Мы не должны творить фальшивой веры, пряча от самих себя источники сомнений, ибо вера есть высшее создание человеческого интеллекта, единственный дар, который человек может предложить Богу, и он должен быть предложен искренне. Равным образом мы не должны творить фальшивую красоту, прикрывающую уродство, и преподносить ее миру. Лишь тот способен создать величайшую мыслимую красоту, кто испытал все мыслимые муки, и только ясно видя и предвидя все страшное, мы можем быть вознаграждены появлением этой ослепительной, пернатообутой странницы. Мы бы не смогли обрести ее, не будь она соприродна нам в некотором смысле, но соприродна так, как вода огню и как шум тишине. Из всех возможных вещей эта — самая трудная, но иначе она бы и не смогла стать частью нас: «Легко пришло — легко ушло, — гласит поговорка. Тьма сделается светоносной и бездна плодородной, когда я пойму, что я гол и нищ, что звонари на башне уготовили душе взамен брачного благовеста лишь похоронный звон.

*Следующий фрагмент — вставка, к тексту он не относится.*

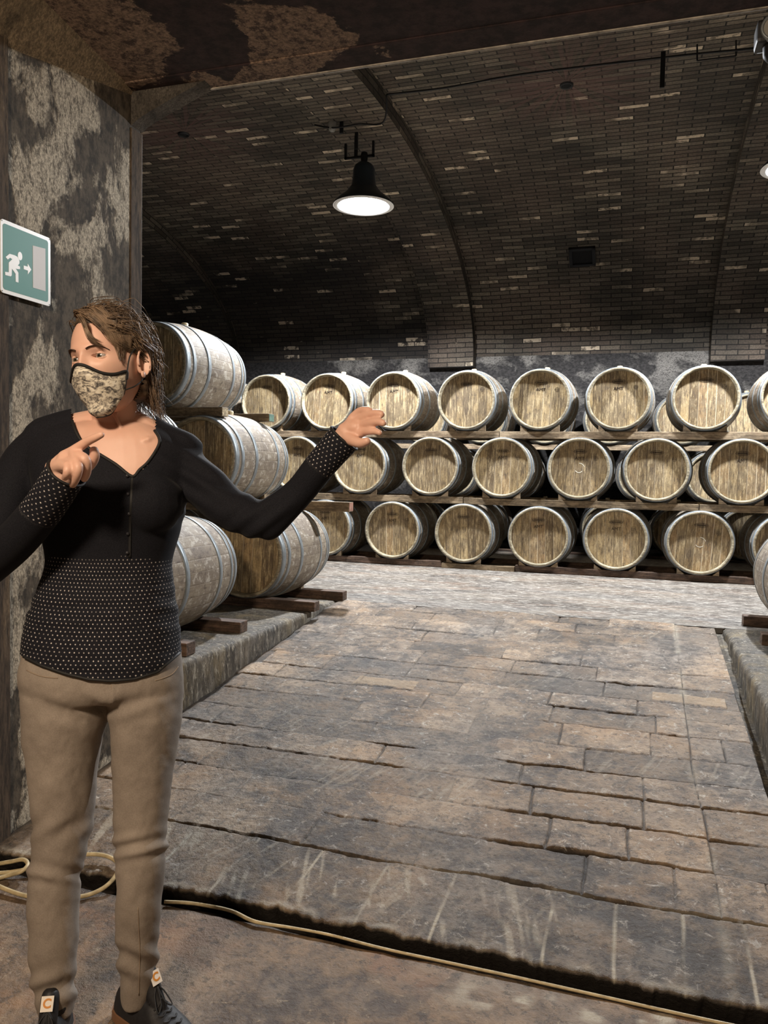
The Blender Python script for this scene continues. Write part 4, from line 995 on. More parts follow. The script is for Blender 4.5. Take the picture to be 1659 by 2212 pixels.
# ---------------- hands
def finger(pts, r0, r1): 
    n = len(pts); return limb(pts, list(np.linspace(r0, r1, n)), 12, 4)
def hand_right():
    W = U(120, 1012, 1.632)
    K = [U(158, 975, 1.602), U(172, 985, 1.585), U(166, 999, 1.570), U(148, 1008, 1.565)]
    g = []
    for k in K: g.append(limb([W, (W + k) / 2 + np.array([0, 0, .004]), k], [.019, .0145, .0115], 12, 4))
    g.append(limb([U(140, 1030, 1.66), U(130, 1022, 1.645), W], [.028, .027, .022], 16, 4))
    g.append(limb([K[0] + (K[2] - K[0]) * .1, K[2]], [.011, .0115], 12, 3)); g.append(limb([U(145, 992, 1.612), U(160, 996, 1.60)], [.021, .018], 12, 3))
    g.append(finger([K[0], U(172, 965, 1.595), U(190, 953, 1.585), U(207, 945, 1.575), U(219, 939, 1.570)], .0115, .0068))
    g.append(finger([K[1], U(184, 992, 1.578), U(188, 1008, 1.585), U(187, 1022, 1.60), U(182, 1034, 1.61)], .0112, .0080))
    g.append(finger([K[2], U(169, 1010, 1.560), U(167, 1024, 1.563), U(162, 1038, 1.575), U(157, 1047, 1.59)], .0108, .0076))
    g.append(finger([K[3], U(146, 1015, 1.556), U(144, 1024, 1.558), U(140, 1032, 1.57)], .0100, .0070))
    g.append(finger([U(142, 1018, 1.645), U(170, 1018, 1.635), U(194, 1002, 1.625), U(204, 985, 1.615), U(203, 973, 1.61)], .0155, .0095))
    return g
def hand_left():
    W = U(742, 946, 1.755)
    g = [limb([U(725, 966, 1.76), W, U(752, 934, 1.75)], [.026, .024, .026], 16, 4)]
    K = [U(764, 901, 1.745), U(776, 908, 1.735), U(783, 919, 1.725), U(785, 932, 1.72)]
    for k in K: g.append(limb([W, (W + k) / 2, k], [.02, .0155, .0115], 12, 4))
    g.append(limb([U(757, 925, 1.745), U(770, 925, 1.735)], [.021, .02], 12, 3))
    T = [[U(777, 889, 1.735), U(791, 886, 1.720), U(801, 888, 1.712)], [U(796, 897, 1.715), U(812, 893, 1.70), U(824, 895, 1.69)],
         [U(803, 913, 1.70), U(818, 911, 1.685), U(828, 914, 1.675)], [U(800, 931, 1.70), U(812, 932, 1.69), U(820, 935, 1.682)]]
    for k, t_, r in zip(K, T, (.0098, .0105, .010, .0088)): g.append(finger([k] + t_, r + .001, r - .0025))
    g.append(finger([U(750, 945, 1.735), U(765, 953, 1.715), U(780, 957, 1.70), U(793, 953, 1.69)], .0145, .009))
    return g

# ---------------- body mesh: neck, trunk, arms, hands, legs, one surface
LEG_A = [(52, 236, 1490, DB, .100), (55, 236, 1540, DB, .100), (59, 212, 1612, DB, .090), (71, 201, 1703, DB, .080), (76, 196, 1772, DB, .070), (73, 184, 1840, DB, .066), (65, 170, 1909, DB, .064), (66, 166, 2023, DB, .057), (73, 160, 2115, DB, .050), (84, 158, 2165, DB, .046), (88, 156, 2190, DB, .046)]
LEG_B = [(236, 392, 1490, DB, .100), (239, 390, 1540, DB, .098), (247, 380, 1612, DB, .088), (249, 366, 1703, DB, .078), (251, 359, 1772, DB, .070), (254, 356, 1840, DB, .066), (256, 351, 1909, DB, .062), (253, 343, 1978, DB + .012, .058), (257, 338, 2046, DB + .028, .054), (262, 335, 2115, DB + .046, .049), (266, 328, 2150, DB + .055, .046), (268, 326, 2165, DB + .058, .046)]
neck = [limb([U(252, 985, 1.885), U(251, 930, 1.868), U(248, 885, 1.850), U(243, 835, 1.835), U(238, 790, 1.83)], [.062, .055, .051, .052, .055], 24, 5)]
collar = [limb([U(285, 965, 1.80), U(225, 945, 1.79), U(170, 930, 1.83)], [.008, .008, .007], 10, 4), limb([U(290, 965, 1.80), U(320, 950, 1.80), U(352, 948, 1.84)], [.007, .008, .007], 10, 4), limb([U(288, 960, 1.80), U(292, 925, 1.815)], [.006, .005], 10, 4), limb([U(276, 960, 1.80), U(250, 900, 1.80), U(235, 868, 1.82)], [.003, .005, .008], 10, 4)]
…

Последнее знание часто приходит к мятущимся людям, принося на время новое смятение. Когда жизнь откладывает в сторону — один за другим — свои дешевые фокусы, последними вполне могут оказаться винная чаша и чувственный поцелуй, ведь наши Палаты Общин и Торговли не имеют этой божественной архитектуры тела, и хмель их не напоен солнцем. Так что поэту, который не может отсиживаться за стенами монастыря, но живет среди буйства ветров, осаждающих его дом, можно найти оправдание.